A few months ago, the Attorney representing a former Guyana Defence Force Captain who was charged with the murder of his wife, requested his client undergo a psychiatric examination. He was later deemed mentally fit to stand trial.

About a month before that, ranks of the City Constabulary came under fire for the violent arrest and subsequent killing of a man who is said to be of unsound mind.

These are just a few of many cases of mental illness in the legal justice system which the Williams says need to be addressed.

“You’ve seen some really heinous acts and the ordinary person may think that that person must be crazy and some people might say they are invoking the defence of insanity. So we need to address those issues,” he stated.

He told reporters that the Government is engaging a consultant under an Inter-American Development Bank project and a report will be submitted shortly.

Prison Director, Gladwin Samuels announced earlier this year that there are 75 mentally ill inmates in the prison system.

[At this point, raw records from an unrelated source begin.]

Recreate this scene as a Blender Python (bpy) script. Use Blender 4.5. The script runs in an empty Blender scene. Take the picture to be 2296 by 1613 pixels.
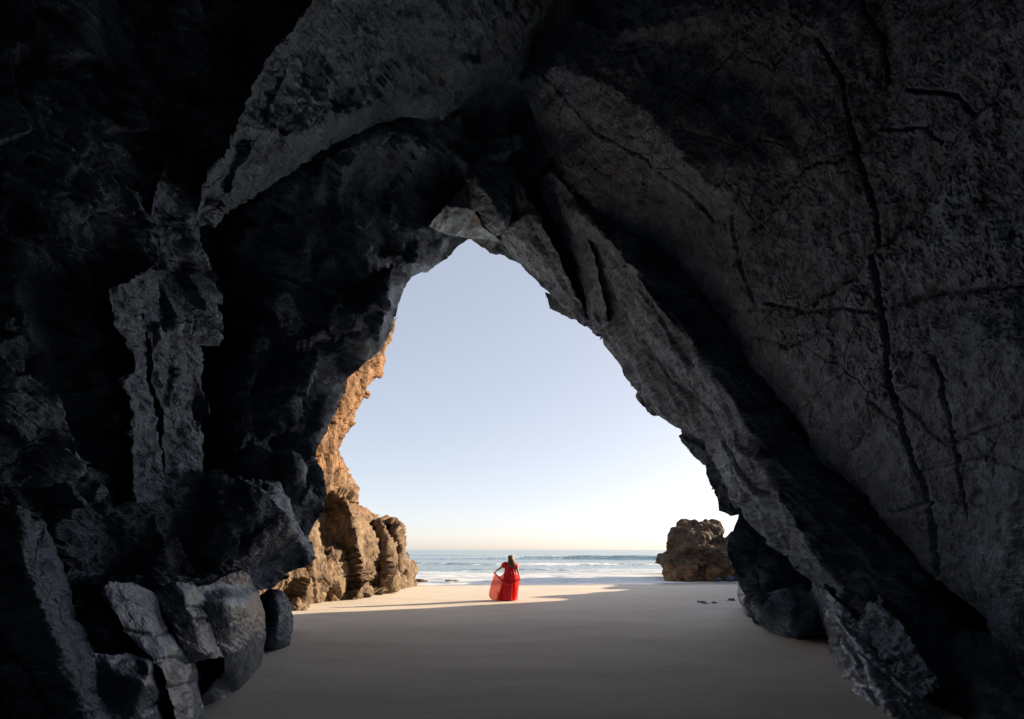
import bpy, bmesh, math, random
import numpy as np
from mathutils import Vector, Matrix
from mathutils.geometry import delaunay_2d_cdt

random.seed(7)
rng = np.random.default_rng(11)
scene = bpy.context.scene
C = scene.collection

# ------------------------------------------------------------------ camera, sky, sun, exposure
F, CX, HY, CAMZ = 1021.0, 1148.0, 1233.0, 1.87      # focal length, principal column, horizon row of the survey sketch; eye height
cam_d = bpy.data.cameras.new('camera'); cam = bpy.data.objects.new('camera', cam_d); C.objects.link(cam)
cam.location = (0, 0, CAMZ); cam.rotation_euler = (math.radians(90), 0, 0)
cam_d.sensor_width = 36; cam_d.lens = 36 * F / 2296; cam_d.shift_y = (HY - 806.5) / 2296
cam_d.clip_start = 0.05; cam_d.clip_end = 30000
scene.camera = cam

SUN_EL, SUN_AZ = 15.0, 69.0                            # azimuth from +Y towards +X
world = bpy.data.worlds.new('World'); scene.world = world; world.use_nodes = True
wn = world.node_tree.nodes; wl = world.node_tree.links
sky = wn.new('ShaderNodeTexSky'); sky.sky_type = 'NISHITA'; sky.sun_disc = False
sky.sun_elevation = math.radians(SUN_EL); sky.sun_rotation = math.radians(SUN_AZ)
sky.air_density = 0.65; sky.dust_density = 1.0; sky.ozone_density = 1.0
hs = wn.new('ShaderNodeGamma'); hs.inputs['Gamma'].default_value = 0.45; wl.new(sky.outputs[0], hs.inputs['Color'])   # a hazy, low-contrast sky
tint = wn.new('ShaderNodeMix'); tint.data_type = 'RGBA'; tint.blend_type = 'MULTIPLY'; tint.inputs[0].default_value = 1.0; tint.inputs[7].default_value = (1.05, 0.975, 0.955, 1)
wl.new(hs.outputs[0], tint.inputs[6]); wl.new(tint.outputs[2], wn['Background'].inputs[0]); wn['Background'].inputs[1].default_value = 0.119
sl = bpy.data.lights.new('sun', 'SUN'); so = bpy.data.objects.new('sun', sl); C.objects.link(so)
sl.energy = 2.5; sl.angle = math.radians(0.5); sl.color = (1, 0.8, 0.55)
sd = Vector((math.sin(math.radians(SUN_AZ)) * math.cos(math.radians(SUN_EL)), math.cos(math.radians(SUN_AZ)) * math.cos(math.radians(SUN_EL)), math.sin(math.radians(SUN_EL))))
so.rotation_euler = sd.to_track_quat('Z', 'Y').to_euler(); so.location = (40, 15, 20)
scene.view_settings.view_transform = 'Standard'; scene.view_settings.look = 'None'
scene.view_settings.exposure = 2.15; scene.view_settings.gamma = 1; scene.view_settings.use_curve_mapping = False
scene.cycles.use_denoising = True; scene.cycles.max_bounces = 7; scene.cycles.diffuse_bounces = 6; scene.cycles.use_adaptive_sampling = True; scene.cycles.adaptive_threshold = 0.012

# ------------------------------------------------------------------ noise
def _h(i, j, k, s):
    n = (i * 374761393 + j * 668265263 + k * 2147483647 + s * 974634777) & 0xFFFFFFFF
    n = ((n ^ (n >> 13)) * 1274126177) & 0xFFFFFFFF
    n = ((n ^ (n >> 16)) * 2246822519) & 0xFFFFFFFF
    return (n ^ (n >> 15)) & 0xFFFFFFFF
def hashf(i, j, k, s): return _h(i, j, k, s).astype(np.float64) / 4294967295.0
def noise3(P, s=0):
    I = np.floor(P).astype(np.int64); f = P - I; u = f * f * f * (f * (f * 6 - 15) + 10)
    out = 0
    for a in (0, 1):
        wa = u[:, 0] if a else 1 - u[:, 0]
        for b in (0, 1):
            wb = u[:, 1] if b else 1 - u[:, 1]
            for c in (0, 1):
                wc = u[:, 2] if c else 1 - u[:, 2]
                h = _h(I[:, 0] + a, I[:, 1] + b, I[:, 2] + c, s)
                gx = (h & 1023) / 511.5 - 1; gy = ((h >> 10) & 1023) / 511.5 - 1; gz = ((h >> 20) & 1023) / 511.5 - 1
                out = out + wa * wb * wc * (gx * (f[:, 0] - a) + gy * (f[:, 1] - b) + gz * (f[:, 2] - c))
    return out
def fbm(P, octv=5, s=0, gain=0.5, ridged=False):
    t = 0; a = 1.0
    for o in range(octv):
        n = noise3(P * (2.03 ** o) + o * 17.3, s + o)
        t = t + a * ((0.35 - np.abs(n)) * 1.3 if ridged else n); a *= gain
    return t
def facet(P, s=0, tilt=1.0):
    """broken planar chips: each cell gets its own tilted plane"""
    I = np.floor(P).astype(np.int64); best = np.full(len(P), 1e9); val = np.zeros(len(P))
    for a in (-1, 0, 1):
        for b in (-1, 0, 1):
            for c in (-1, 0, 1):
                i, j, k = I[:, 0] + a, I[:, 1] + b, I[:, 2] + c
                dx = P[:, 0] - i - hashf(i, j, k, s); dy = P[:, 1] - j - hashf(i, j, k, s + 1); dz = P[:, 2] - k - hashf(i, j, k, s + 2)
                d = dx * dx + dy * dy + dz * dz; m = d < best
                h = _h(i, j, k, s + 3)
                v = ((h & 1023) / 511.5 - 1) * dx + (((h >> 10) & 1023) / 511.5 - 1) * dy + (((h >> 20) & 1023) / 511.5 - 1) * dz
                v = tilt * v + 0.35 * (((h >> 5) & 1023) / 511.5 - 1)
                best = np.where(m, d, best); val = np.where(m, v, val)
    return val

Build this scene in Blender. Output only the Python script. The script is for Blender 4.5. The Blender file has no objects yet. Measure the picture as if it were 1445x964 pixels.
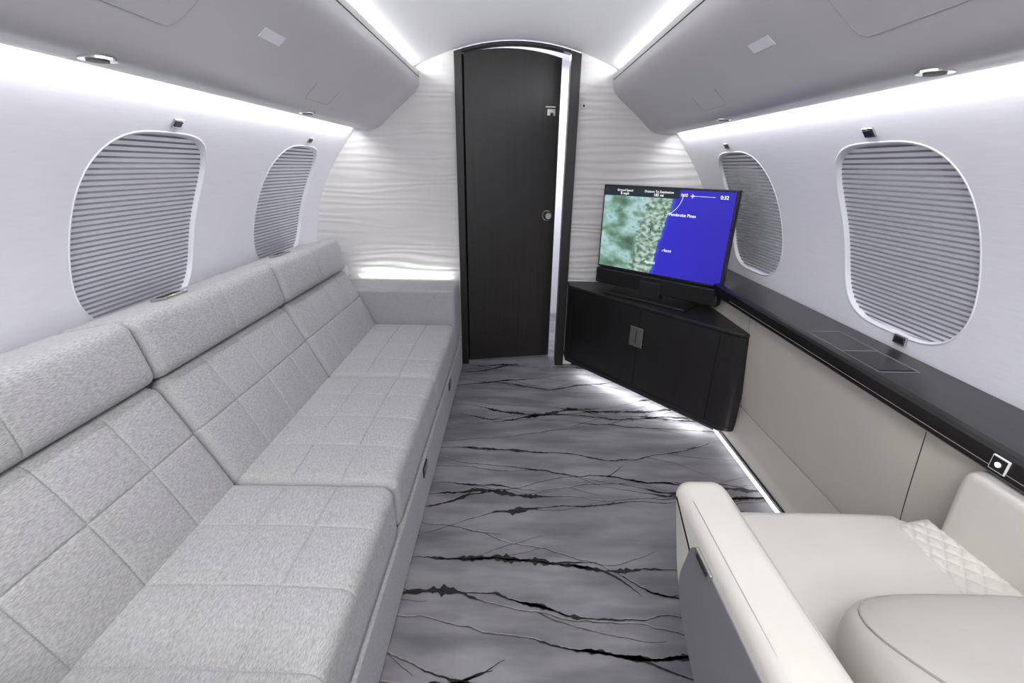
import bpy, bmesh, math, random
import numpy as np
from mathutils import Vector, Matrix
random.seed(23)
scene = bpy.context.scene
try: scene.view_settings.view_transform = 'Standard'
except Exception: pass

# ---------------- materials ----------------
def srgb(r, g, b):
    def f(c):
        c /= 255.0
        return c/12.92 if c <= 0.04045 else ((c+0.055)/1.055)**2.4
    return (f(r), f(g), f(b), 1)

def mat(name, rgb, rough=0.5, metal=0.0, rgb2=None, nscale=20, stretch=(1,1,1), bump=0.0, bscale=200, coat=0.0, emit=None, estr=0, sheen=0.0, detail=4, bstretch=None):
    m = bpy.data.materials.new(name); m.use_nodes = True
    nt = m.node_tree; b = nt.nodes['Principled BSDF']
    b.inputs['Base Color'].default_value = srgb(*rgb)
    b.inputs['Roughness'].default_value = rough
    b.inputs['Metallic'].default_value = metal
    b.inputs['Coat Weight'].default_value = coat
    b.inputs['Sheen Weight'].default_value = sheen
    tc = nt.nodes.new('ShaderNodeTexCoord')
    def noise(sc, st):
        mp = nt.nodes.new('ShaderNodeMapping'); mp.inputs['Scale'].default_value = st
        nt.links.new(tc.outputs['Object'], mp.inputs['Vector'])
        n = nt.nodes.new('ShaderNodeTexNoise'); n.inputs['Scale'].default_value = sc
        n.inputs['Detail'].default_value = detail
        nt.links.new(mp.outputs['Vector'], n.inputs['Vector'])
        return n
    if rgb2 is not None:
        n = noise(nscale, stretch)
        r = nt.nodes.new('ShaderNodeValToRGB')
        r.color_ramp.elements[0].position = 0.35; r.color_ramp.elements[1].position = 0.65
        r.color_ramp.elements[0].color = srgb(*rgb); r.color_ramp.elements[1].color = srgb(*rgb2)
        nt.links.new(n.outputs['Fac'], r.inputs['Fac'])
        nt.links.new(r.outputs['Color'], b.inputs['Base Color'])
    if bump > 0:
        n = noise(bscale, bstretch or stretch)
        bp = nt.nodes.new('ShaderNodeBump'); bp.inputs['Strength'].default_value = bump
        bp.inputs['Distance'].default_value = 0.002
        nt.links.new(n.outputs['Fac'], bp.inputs['Height'])
        nt.links.new(bp.outputs['Normal'], b.inputs['Normal'])
    if emit:
        b.inputs['Emission Color'].default_value = srgb(*emit)
        b.inputs['Emission Strength'].default_value = estr
    return m

M_wall = mat('wall_linen_white', (226,226,232), 0.6, rgb2=(222,222,229), nscale=60, stretch=(1,0.25,3), bump=0.02, bscale=150)
M_wall_plain = mat('panel_white', (226,226,232), 0.45, bump=0.02)
M_ceil = mat('ceiling_white', (236,236,239), 0.6, bump=0.02)
M_bin = mat('bin_grey_satin', (191,189,190), 0.42, rgb2=(187,185,187), nscale=3, bump=0.02)
M_gap = mat('panel_seam', (120,119,122), 0.7)
M_binseam = mat('bin_seam', (150,148,150), 0.6)
M_black = mat('gloss_black_veneer', (20,18,19), 0.30, rgb2=(34,31,31), nscale=8, stretch=(6,0.3,6), coat=0.1)
M_door = mat('dark_wood_door', (22,19,19), 0.42, rgb2=(33,29,28), nscale=10, stretch=(8,8,0.25), bump=0.05, bscale=30)
M_cred = mat('espresso_veneer', (24,22,23), 0.42, rgb2=(33,30,30), nscale=14, stretch=(8,8,0.3), coat=0.05)
M_chrome = mat('brushed_nickel', (200,196,190), 0.25, 1.0, bump=0.02)
M_dark = mat('dark_plastic', (28,28,30), 0.4)
M_fabric = mat('sofa_woven_fabric', (186,185,185), 0.95, rgb2=(153,152,153), nscale=240, stretch=(2.2,0.45,2.2), bump=0.45, bscale=300, sheen=0.15, detail=2)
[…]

The Attorney General indicated that such persons should not be treated in the same manner as mentally stable prisoners.

“It doesn’t help that you take them and you throw them in the general prisons with everyone else,” Williams expressed.

The James Patterson Report had noted the difficulties in dealing with not just mentally ill prisoners but those with disabilities and other forms of sickness like HIV.

Under a British funded programme earlier this year, a group of prison officers and other support staff underwent training on how to deal with mentally ill and vulnerable inmates.